"I feel like I should clarify. I wasn't fired," she said. "I was asked to leave and not come back, or go on my own bus tour. So I elected to go on my own bus tour in Ohio."
She said she never called her father to ask about the dismissal, which was linked to the growing controversy over her blog.
"I was obviously upset because I had clearly done something to make people angry or irritated, so then I went on my own tour and it really ended up being amazing," she said.
The book goes on to discuss the odd social nature of a candidate's child on the campaign trail, sometimes dipping into the scandalous, including references to the "crazy-sex" that the campaign trail can bring on, but that MsCain said she never had.
"Which is why, after writing a draft of this book, I took a step back and considered whether I had been too honest. Maybe I was making a mistake to share so many of the intimate details as I watched my dad run for president," she wrote. "Suddenly, it seemed scary to open the windows and let everybody see a snapshot of my life at a time when I was young, impressionable, and feeling a bit frantic. But the children of politicians have a surreal life, and it was time somebody started talking about it."

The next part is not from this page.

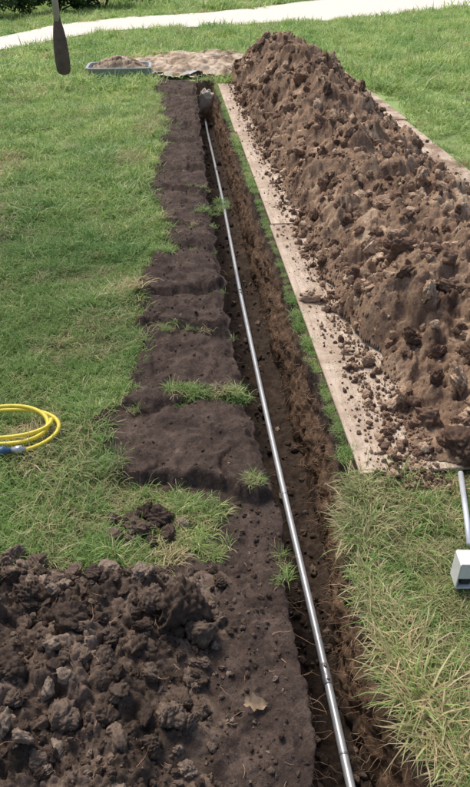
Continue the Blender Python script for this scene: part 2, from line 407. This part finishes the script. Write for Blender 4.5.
# ---------------------------------------------------------------- clods
def clod_mesh(name,seed,sub,mat,tone=None):
    r=random.Random(seed); bm=bmesh.new(); bmesh.ops.create_icosphere(bm,subdivisions=sub,radius=1)
    co=np.array([v.co[:] for v in bm.verts])
    for k in range(9):
        d=np.array([r.gauss(0,1) for _ in range(3)]); d/=np.linalg.norm(d); lim=r.uniform(.5,.9)
        p=co@d; ex=np.clip(p-lim,0,None); co=co-ex[:,None]*d[None,:]*.8
    f=1+.26*fbm(co[:,0]*1.6+seed,co[:,1]*1.6+co[:,2]*1.3,3,seed)+.12*fbm(co[:,2]*4+seed,co[:,0]*4-co[:,1]*3,5,seed+9,.65)-.10*np.abs(fbm(co[:,1]*3+seed,co[:,0]*2+co[:,2]*3,3,seed+19))
    co=co*f[:,None]*np.array([1,r.uniform(.65,.9),r.uniform(.5,.8)])
    for v,c in zip(bm.verts,co): v.co=c; 
    for fc in bm.faces: fc.smooth=True
    me=bpy.data.meshes.new(name); bm.to_mesh(me); bm.free(); me.materials.append(mat); return me
CS=srccoll('spoil_clod_source',[clod_mesh('clodS%d'%i,10+i,5 if i>4 else 4,M_clodS) for i in range(8)])
CD=srccoll('dark_clod_source',[clod_mesh('clodD%d'%i,40+i,5 if i>4 else 4,M_clodD) for i in range(8)])
def rot_rand(n): return rng.uniform(0,6.283,(n,3))
P=[];Sz=[];Ix=[]
def add(x,y,z,r,ix=None): 
    P.append(np.stack([x,y,z],-1)); Sz.append(r); Ix.append(rng.integers(0,8,len(x)) if ix is None else np.full(len(x),ix))
n=8000; y=1.85+9.0*rng.random(n)**1.4; x=edge(y)+rng.uniform(.15,1.8,n); z,_=heap_h(x,y); r=.005+.055*rng.random(n)**4.5; ok=(z>.03)&(rng.random(n)<.35+1.3*ss(-.3,.4,fbm(x*1.6,y*1.6,2,199))); add(x[ok],y[ok],z[ok]+r[ok]*.12,r[ok])
n=9000; y=1.85+8.5*rng.random(n)**1.5; x=edge(y)+.01+.30*rng.random(n)**.55; r=.0018+.012*rng.random(n)**7; add(x,y,np.maximum(heap_h(x,y)[0],.030)+r*.3,r)
n=900; y=1.9+8.5*rng.random(n)**1.4; x=edge(y)+.12+.14*rng.random(n); r=.006+.022*rng.random(n)**3; add(x,y,np.maximum(heap_h(x,y)[0],.030)+r*.3,r)
n=260; y=2.2+8.5*rng.random(n)**1.2; x=edge(y)+1.5+.3*rng.random(n); r=.006+.03*rng.random(n)**3; add(x,y,np.maximum(heap_h(x,y)[0],.030)+r*.3,r)
big=[(.41,3.36,.06),(.86,2.04,.085),(.97,1.95,.085),(.78,2.2,.06),(.70,2.33,.05),(.92,2.35,.07),(1.05,2.2,.09),(.73,2.05,.035),(.72,6.0,.09),(.9,5.5,.07),(.6,3.9,.05),(.85,3.3,.07),(1.0,2.9,.08),(.62,2.7,.045),(.95,4.2,.08),(.75,4.7,.06),(.5,6.6,.07),(.66,7.4,.09),(.55,8.6,.08),(.95,8.9,.1),(.3,8.2,.05),(1.15,3.5,.07),(.8,2.7,.055),(.63,2.2,.03),(1.3,5.2,.09),(.45,5.2,.045),(1.0,2.5,.06),(1.1,2.7,.07),(.9,2.15,.05),(1.15,2.05,.07),(.8,3.0,.05),(.95,3.6,.06),(1.2,4.4,.08),(.7,5.3,.06),(.85,6.8,.08),(.9,2.6,.05)]
for j,a in enumerate(big):
    x=np.array([a[0]]);y=np.array([a[1]]); z=np.maximum(heap_h(x,y)[0],.03); add(x,y,z+a[2]*.3,np.array([a[2]]),5+j%3)
P_=np.concatenate(P); r_=np.concatenate(Sz)
scatter('loose_spoil_clods',CS,P_,rot_rand(len(P_)),r_[:,None]*np.ones(3),np.concatenate(Ix))
P=[];Sz=[];Ix=[]
n=4200; y=rng.uniform(.3,1.65,n); x=rng.uniform(-1.6,.15,n); z,_=dirt_h(x,y); r=.003+.032*rng.random(n)**4.5; ok=z>.005; add(x[ok],y[ok],z[ok]+r[ok]*.15,r[ok])
n=7000; y=.4+9.4*rng.random(n)**2; L=Lf(y); E=np.maximum(Ef(y),-.6-.05*y); x=E+(L-E)*rng.random(n); z=np.maximum(surf(x,y),dirt_h(x,y)[0]); r=.0012+.008*rng.random(n)**8; add(x,y,z+r*.2,r)
n=500; y=rng.uniform(.5,1.8,n); x=rng.uniform(-.1,.16,n); z=surf(x,y); r=.002+.010*rng.random(n)**3; add(x,y,z+r*.2,r)
n=900; y=.3+9.3*rng.random(n)**1.6; L=Lf(y);R=Rf(y); x=L+.03+(R-L-.07)*rng.random(n); r=.006+.02*rng.random(n)**3; add(x,y,-.495+r*.4+0*x,r)
big=[(-.16,1.27,.105),(-.09,1.23,.06),(-.24,1.30,.05),(-.33,1.66,.055),(-.40,1.62,.045),(-.26,1.70,.055),(-.22,1.62,.045),(-.31,1.74,.045),(-.36,1.70,.04),(-.18,1.68,.03),(-.28,1.60,.03),(-.42,1.7,.03),(-.35,1.6,.03),(-.72,1.52,.06),(-.63,1.50,.04),(-.80,1.56,.05),(-.38,1.42,.05),(-.29,1.40,.035),(-.5,1.44,.04),(-.14,1.02,.04),(-.16,.95,.045),(-.11,1.10,.03),(-.22,1.08,.035),(-.45,1.2,.06),(-.6,1.3,.05),(-.35,1.1,.05),(-.42,.95,.05),(-.2,.88,.035),(-.58,1.05,.06)]
for j,a in enumerate(big):
    x=np.array([a[0]]);y=np.array([a[1]]); z=np.maximum(dirt_h(x,y)[0],surf(x,y)); add(x,y,z+a[2]*.3,np.array([a[2]]),5+j%3)
P_=np.concatenate(P); r_=np.concatenate(Sz)
scatter('loose_dark_clods',CD,P_,rot_rand(len(P_)),r_[:,None]*np.ones(3),np.concatenate(Ix))
# ---------------------------------------------------------------- grass
def tuft(name,seed,n,rad,lmin,lmax,w,mat,tmax=1.0,flat=.5,k=4):
    r=random.Random(seed); V=[];F=[];T=[]
    for _ in range(n):
        a=r.uniform(0,6.283); q=rad*math.sqrt(r.random()); bx,by=q*math.cos(a),q*math.sin(a)
        d=r.uniform(0,6.283); dx,dy=math.cos(d),math.sin(d); ln=r.uniform(lmin,lmax); ww=w*r.uniform(.6,1.2)
        el=math.radians(r.uniform(35,85)*(1-flat*.4)); x,y,z=bx,by,-.005; ti=min(1,max(0,r.betavariate(2,3)*tmax*1.1)); 
        if r.random()<.06: ti=.98
        bend=r.uniform(.2,.9)*(1+flat)*4/k; sx,sy=-dy,dx; b0=len(V)
        tw=r.uniform(-.6,.6)
        for i in range(k):
            f=i/k; wd=ww*(1-f**2)*.5
            ax,ay,az=sx*math.cos(tw),sy*math.cos(tw),math.sin(tw)
            V.append((x-ax*wd,y-ay*wd,z-az*wd)); V.append((x+ax*wd,y+ay*wd,z+az*wd)); T+= [ti,ti]
            st=ln/k; x+=dx*math.cos(el)*st; y+=dy*math.cos(el)*st; z+=math.sin(el)*st; el-=bend*(.35+.2*i); z=max(z,.002)
            if i: F.append((b0+2*i-2,b0+2*i-1,b0+2*i+1,b0+2*i))
        V.append((x,y,z)); T.append(ti); F.append((b0+2*k-2,b0+2*k-1,b0+2*k))
    return raw_mesh(name,V,F,mat,{'tint':T},False)
G=[tuft('tg%d'%i,100+i,58,.055,.035,.10,.0036,M_grass) for i in range(5)]
G+=[tuft('tg%d'%i,100+i,45,.05,.05,.12,.0034,M_dry,1.3,.8) for i in range(5,8)]
G+=[tuft('tg%d'%i,100+i,26,.02,.06,.14,.0042,M_grass,.9,.3) for i in range(8,10)]
G+=[tuft('tg%d'%i,100+i,30,.06,.035,.085,.0065,M_grassF,1,.5,2) for i in range(10,13)]
GC=srccoll('grass_tuft_source',G)
def lawn_ok(x,y):
    p=np.ones_like(x)
    p*=1-soilmask(x,y)*(x>Ef(y)-.2)
    p*=~((x>Lf(y)-.01)&(x<Rf(y)+.012)&(y<10.1))
    e=edge(y); p*=~((x>e-.03)&(x<e+1.86)&(y>1.92)&(y<9.8))
    p*=~((x>e+.2)&(x<e+1.9)&(y>9.7)&(y<11.1))
    p*=~((y<1.50)&(x<.15)&(x>-2.0))
    p*=~(((x+.6)/1.0)**2+((y-11.2)/.95)**2<.9)
    p*=~((np.abs(x+1.62)<.42)&(np.abs(y-10.45)<.25))
    return p
PLY=[-14,-7,-3.98,-2.7,-.74,2.14,6.25,12,30]; PLo=[11.0,11.9,12.8,15.4,16.3,17.4,20.7,24,33]
PUx=[-14,-7,-4.5,-3.8,-2.47,-.5,1.24,2.8,8,30]; PUp=[12.4,13.5,14.6,16.8,18.2,19.4,21.6,23.3,28,44]
def pathm(x,y):
    w=.25*gn(x*1.1,y*1.1,500)
    return (y+w>np.interp(x,PLY,PLo))&(y+w<np.interp(x,PUx,PUp))
P=[];R=[];Sc=[];I=[]
def grass(n,xa,xb,ya,yb,sc,kind='lawn',pw=1.0,far=False):
    y=ya+(yb-ya)*rng.random(n)**pw; x=rng.uniform(xa,xb,n) if not callable(xa) else xa(y)+(xb(y)-xa(y))*rng.random(n)
    if kind!='free':
        k=(rng.random(n)<lawn_ok(x,y))&~pathm(x,y); x=x[k];y=y[k]
    m=len(x); z=surf(x,y)*(y<14)
    cl=1+.45*fbm(x*1.7,y*1.7,3,600)
    s=sc*rng.uniform(.7,1.2,m)*cl
    rt=np.zeros((m,3)); rt[:,2]=rng.uniform(0,6.28,m); rt[:,0]=rng.normal(0,.15,m); rt[:,1]=rng.normal(0,.15,m)
    idx=rng.integers(0,5,m) if not far else rng.integers(10,13,m)
    if not far: idx=np.where((y>3)&(rng.random(m)<ss(3,8,y)*.85),rng.integers(10,13,m),idx)
    dry=(fbm(x*.9+4,y*.9,3,610)>.34)&(rng.random(m)<.5)|(rng.random(m)<.05)
    if kind=='dry': dry=rng.random(m)<.35+.45*ss(1.0,.4,x)
    if far: dry=dry&(rng.random(m)<.3)
    idx=np.where(dry,rng.integers(5,8,m),idx)
    lg=rng.random(m)<(.06 if not far else .01); idx=np.where(lg&~dry,rng.integers(8,10,m),idx)
    P.append(np.stack([x,y,z],-1)); R.append(rt); Sc.append(s[:,None]*np.array([1,1,1.])); I.append(idx)
grass(3600,-2.8,-.05,1.35,4.2,1.0)
grass(6000,-5,.0,4.0,9.5,1.35,far=False)
grass(13000,-9,6,9.3,26,2.3,pw=1.1,far=True)
grass(7000,-28,24,20,60,4.5,pw=1.5,far=True)
grass(2600,.3,2.4,.2,1.95,1.0,'dry')
grass(3500,1.9,7,1.5,10,1.6)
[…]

As for the Republican Party, McCain said it had wandered away from its "bedrock" ideals.
"Honesty. Individualism. Freedom. Back in the day, these concepts were the bedrock of the Republican Party. It wasn't that long ago, either," she writes.
The party was also beginning to show what McCain said was a lack of tolerance for "moderates like me" -- a trend she said she saw before Palin was tapped as the vice presidential candidate over independent Joe Leiberman.
"Being a Republican was sometimes difficult," she writes, "if you had any wayward ideas or attitudes, or if your lifestyle wasn't conventional -- even though what was 'conventional' had eroded to the point of being unrecognizable, or didn't exist anymore."